Cultura

Mexico unveils telecoms bill with powers to curb Slim, Televisa



    By Christine Murray and Tomas Sarmiento

    MEXICO CITY (Reuters) - Mexico's government on Monday proposed giving new telecoms regulator IFT sweeping powers to police the operations of dominant telecoms companies and TV broadcasters, right down to their prices and discounts.

    The bill sent to Congress fleshes out a constitutional reform approved last year that seeks to curb the power of phone mogul Carlos Slim and the country's top broadcaster, Televisa.

    The regulator, The Federal Telecommunications Institute (IFT), will have sweeping powers to order companies to sell assets, revoke concessions and share networks and infrastructure, according to the bill sent to the Senate.
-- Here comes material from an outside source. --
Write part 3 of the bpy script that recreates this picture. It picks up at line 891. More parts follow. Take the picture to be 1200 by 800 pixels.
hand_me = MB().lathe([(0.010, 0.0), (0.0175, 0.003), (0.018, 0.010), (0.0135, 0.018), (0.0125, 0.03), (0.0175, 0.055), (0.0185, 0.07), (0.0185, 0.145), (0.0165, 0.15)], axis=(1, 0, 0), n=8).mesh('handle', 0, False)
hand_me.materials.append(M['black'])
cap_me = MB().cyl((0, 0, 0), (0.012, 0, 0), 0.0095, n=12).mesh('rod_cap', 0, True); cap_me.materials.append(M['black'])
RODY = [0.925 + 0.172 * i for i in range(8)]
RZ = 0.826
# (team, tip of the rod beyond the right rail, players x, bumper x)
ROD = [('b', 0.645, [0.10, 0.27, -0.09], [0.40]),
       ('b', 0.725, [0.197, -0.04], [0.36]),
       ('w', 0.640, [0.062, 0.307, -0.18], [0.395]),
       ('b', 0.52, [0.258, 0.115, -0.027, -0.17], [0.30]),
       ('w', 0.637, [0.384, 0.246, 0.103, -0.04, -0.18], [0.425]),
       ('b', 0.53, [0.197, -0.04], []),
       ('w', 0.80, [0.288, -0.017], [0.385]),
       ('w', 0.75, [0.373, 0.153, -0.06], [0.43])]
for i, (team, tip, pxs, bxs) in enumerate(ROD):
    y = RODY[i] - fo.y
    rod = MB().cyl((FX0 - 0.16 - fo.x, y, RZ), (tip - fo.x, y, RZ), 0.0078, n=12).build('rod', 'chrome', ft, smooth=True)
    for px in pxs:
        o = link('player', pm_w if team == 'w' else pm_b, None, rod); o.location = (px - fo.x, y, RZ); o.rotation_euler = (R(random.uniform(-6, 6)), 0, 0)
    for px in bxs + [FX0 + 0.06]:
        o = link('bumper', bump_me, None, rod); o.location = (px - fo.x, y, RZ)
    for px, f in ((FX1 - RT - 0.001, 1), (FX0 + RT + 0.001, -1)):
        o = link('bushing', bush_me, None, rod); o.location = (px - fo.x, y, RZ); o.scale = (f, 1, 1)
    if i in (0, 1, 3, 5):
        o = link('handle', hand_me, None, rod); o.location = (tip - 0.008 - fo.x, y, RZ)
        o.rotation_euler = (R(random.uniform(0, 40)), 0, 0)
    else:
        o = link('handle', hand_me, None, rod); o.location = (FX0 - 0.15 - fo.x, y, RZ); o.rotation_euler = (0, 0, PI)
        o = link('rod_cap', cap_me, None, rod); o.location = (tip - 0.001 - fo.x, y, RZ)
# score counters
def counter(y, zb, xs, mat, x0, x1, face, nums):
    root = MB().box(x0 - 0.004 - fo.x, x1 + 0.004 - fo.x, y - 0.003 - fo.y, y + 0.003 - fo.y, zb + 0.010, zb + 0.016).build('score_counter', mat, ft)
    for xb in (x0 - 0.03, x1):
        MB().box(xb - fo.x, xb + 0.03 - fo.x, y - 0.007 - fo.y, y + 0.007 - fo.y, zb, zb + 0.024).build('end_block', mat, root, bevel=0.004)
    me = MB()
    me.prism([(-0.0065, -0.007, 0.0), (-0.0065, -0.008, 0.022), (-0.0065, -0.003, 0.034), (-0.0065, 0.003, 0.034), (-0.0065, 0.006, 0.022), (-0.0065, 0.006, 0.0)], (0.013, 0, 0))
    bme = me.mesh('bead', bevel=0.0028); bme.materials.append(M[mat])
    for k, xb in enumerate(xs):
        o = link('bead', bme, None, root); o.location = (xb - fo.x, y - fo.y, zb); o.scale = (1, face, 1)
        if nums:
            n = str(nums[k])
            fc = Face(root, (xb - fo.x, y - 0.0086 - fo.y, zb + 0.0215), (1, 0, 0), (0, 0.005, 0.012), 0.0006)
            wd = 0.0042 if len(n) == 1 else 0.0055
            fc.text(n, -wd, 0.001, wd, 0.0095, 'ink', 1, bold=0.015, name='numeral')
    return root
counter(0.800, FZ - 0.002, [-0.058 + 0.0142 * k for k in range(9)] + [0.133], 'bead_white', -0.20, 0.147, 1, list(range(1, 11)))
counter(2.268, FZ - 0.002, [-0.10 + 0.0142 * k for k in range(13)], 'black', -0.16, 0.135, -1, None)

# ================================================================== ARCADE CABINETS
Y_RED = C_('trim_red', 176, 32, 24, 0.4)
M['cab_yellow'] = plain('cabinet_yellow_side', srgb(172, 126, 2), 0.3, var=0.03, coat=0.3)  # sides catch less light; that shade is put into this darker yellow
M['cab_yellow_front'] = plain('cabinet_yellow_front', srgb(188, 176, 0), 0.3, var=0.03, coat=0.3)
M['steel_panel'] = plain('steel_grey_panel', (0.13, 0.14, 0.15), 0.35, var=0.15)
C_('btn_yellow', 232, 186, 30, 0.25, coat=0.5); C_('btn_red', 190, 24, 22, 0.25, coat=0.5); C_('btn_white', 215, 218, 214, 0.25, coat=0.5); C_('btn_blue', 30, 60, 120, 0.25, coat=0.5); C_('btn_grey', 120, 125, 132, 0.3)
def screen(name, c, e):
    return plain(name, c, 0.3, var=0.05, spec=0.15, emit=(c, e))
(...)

    It will also be able to force companies to seek approval annually for interconnection and infrastructure-sharing terms, in line with a draft obtained by Reuters last month.

    Major market players like billionaire Slim's phone and internet giant America Movil, his fixed-line operator Telmex and TV broadcaster Televisa have been declared dominant by the regulator.

    The telecoms overhaul, a central plank of a wider raft of economic measures ranging from taxes to energy that Pena Nieto pushed through Congress last year, has raised hope the government is serious about finally breaking the stranglehold of a select few over Latin America's second biggest economy.

    Slim, who became one of the world's richest men after taking control of Mexico's former state telephone monopoly at the outset of the 1990s, controls around 80 percent of Mexico's fixed-line business and about 70 percent of the mobile sector.

    Televisa has more than 60 percent of the TV market, and many Mexicans complain it exerts too much political influence.